Five years later, I moved to Wellington for my current job and found more titbits of Cantonese history scattered around the capital, thanks to the Wellington Chinese History website. The earliest Chinese settlements in Wellington were set up in the 1860s and concentrated around Frederick and Haining streets in the city centre.
Associations for the Cantonese diaspora started popping up there in the 19th to early 20th centuries, like the Tung Jung Association which was founded in 1926 at 2 Frederick St.
An Evening Post story about a Chinese Christian wedding at the Anglican Chinese Mission Church (also on Fredrick St) on February 7, 1929, noted the service was conducted “partly in Cantonese and partly in English”.
Somehow, despite well-documented evidence that Cantonese was the dominant language spoken by early Chinese settlers in 1860s, it was omitted by the Chinese Language Week (NZCLW) for years alongside other languages like Hokkien, Hakka, Teochew or Shanghainese.
It wasn’t until lobbying by Richard Leung, the immediate past president of the New Zealand Chinese Association, that an essay about Chinese language history was commissioned and uploaded to the NZCLW’s website this year.
But there’s not much else. Instead, Mandarin still gets all the attention: profile after profile of ‘Mandarin Superstars’ and ‘Youth Ambassadors’; a sea of resources on learning Mandarin. It feels like other languages that are spoken predominately by some Chinese communities have been airbrushed out of existence.
My colleague Eda Tang and I asked NZCLW’s organisers why they prioritised Mandarin over other Chinese languages, as other Chinese Kiwis also saw the week as “cringe” and not reflective of the community.

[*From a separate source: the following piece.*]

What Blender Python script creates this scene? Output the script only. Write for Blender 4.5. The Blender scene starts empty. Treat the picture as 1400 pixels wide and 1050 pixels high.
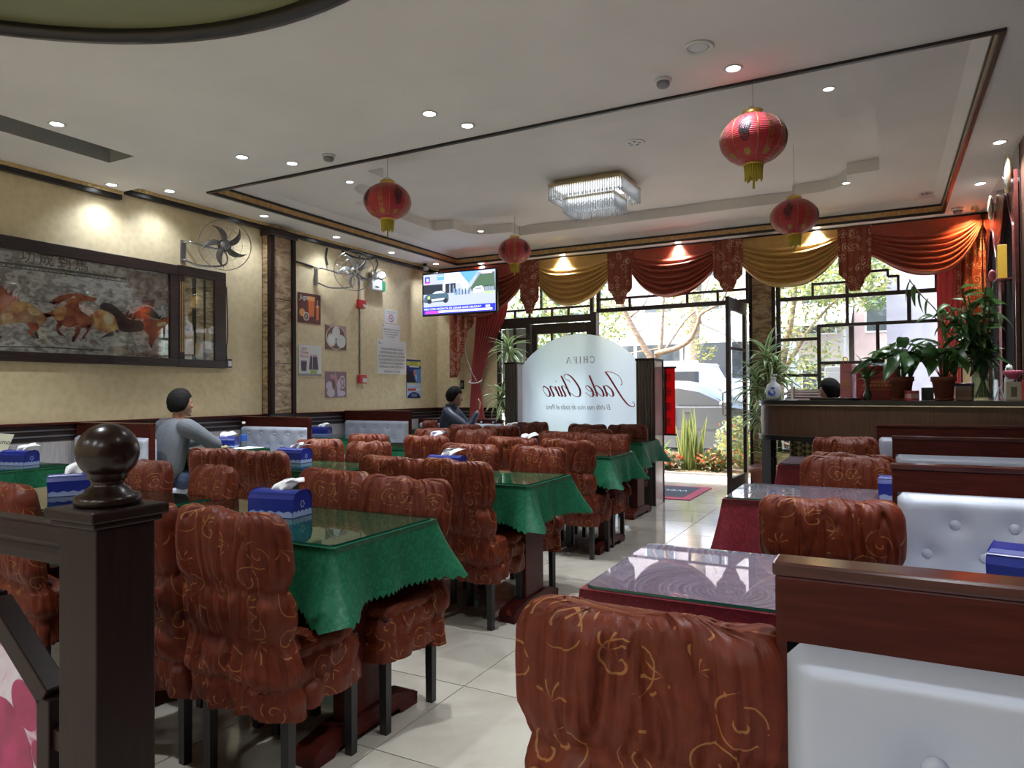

The New Zealand Chinese Language Week Trust chairperson Jo Coughlan insisted NZCLW just wanted to encourage non-Chinese New Zealanders to learn Chinese in the New Zealand education system.
“The Chinese language taught in that system is Mandarin, so that’s the language the trust encourages,” she said. “It works to make non-Chinese young people aware of the benefits and opportunities of knowing that language.”
“It does not aim to tell Chinese people what to do or think about their culture or whakapapa.”
But Coughlan failed to realise that having the Chinese Language Week promoting Mandarin year after year did not help non-Chinese Kiwis realise the linguistic diversity amongst Chinese communities.
Instead, it reinforces a misconception that Mandarin is the only ‘Chinese’ language, sweeping the existence of other Chinese languages under the carpet and ignoring their historical significance in the history of Aotearoa.
The damage has already been done: just last week, in a tweet promoting its Chinese Language Week events, Wellington City Libraries called Mandarin the “official language” and none of its activities throughout the week acknowledged the capital’s Cantonese past.
Even back home, Cantonese is under threat. More Hong Kong schools are opting to use Mandarin to teach students to write, with some students claiming that they were punished for speaking Cantonese. Since the 1980s, Chinese authorities have been removing Cantonese from daily life in Guangdong in favour of Mandarin, with them shutting down Cantonese-language radio and TV programmes and banning schools from teaching it.
I believe it’s shameful for NZCLW to be complicit in this history rewriting exercise.
I’m grateful I grew up in Hong Kong and still have connections to my mother language, especially when others in New Zealand don’t have the luxury to learn or pass it on.